そして最終日の舞台に、カルディナから移籍した〈超級〉“七死変貌”【殲滅王】アルベルト・シュバルツカイザーが登場――フィガロは勝ち切り、神話級UBMへの挑戦権を掴めるのか。
表の決闘が進むほど、裏の情勢も加速する。
祭りの熱は、やがて戦争の熱へと直結していくのだった。
第七章:女神は天に在らず
ついに“〈トライ・フラッグス〉”開幕。
戦争のルールが第一王女アルティミアから王国ランカーへ通達され、5月7日(GMT)午前0時、三本の旗を巡ってアルター王国とドライフ皇国の〈マスター〉が破壊競争を開始する。

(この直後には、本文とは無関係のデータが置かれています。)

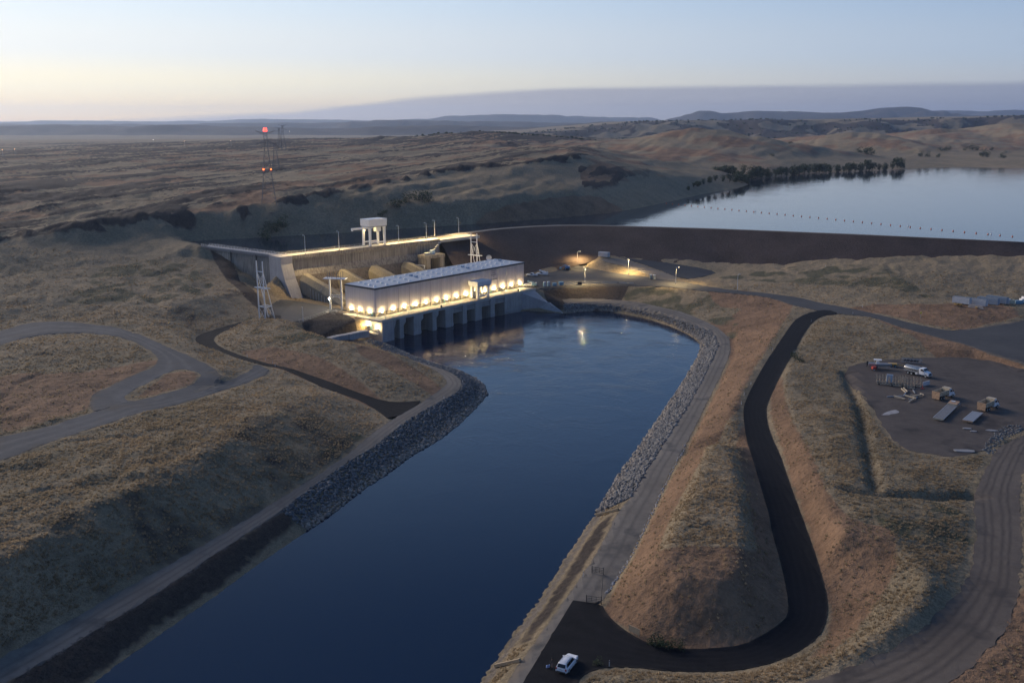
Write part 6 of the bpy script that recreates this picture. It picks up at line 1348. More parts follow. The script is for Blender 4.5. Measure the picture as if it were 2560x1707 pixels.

単純な殴り合いではない――情報、連携、撤退線、全てがスコアに響く設計だ。
レイは“守る最適”をチーム戦術に翻訳し、最少犠牲で最大効果を狙う。
いっぽうで、“ハイエンド”として世界のために戦うクラウディアは、【邪神】攻略の一手を秘かに打ち始めていた。
個と国家、そして世界。
三つのスケールが同じ盤上で噛み合い、戦争は勝敗だけでなく未来の条件をも決め始める。
旗が一本、また一本と落ちるたび、歓声と悲鳴が重なり、王国の勝機と皇国の策がせめぎ合った。
結末は次部へ持ち越されるが、ここでレイは“守りたいもの”の輪郭を、かつてなくはっきりと掴む。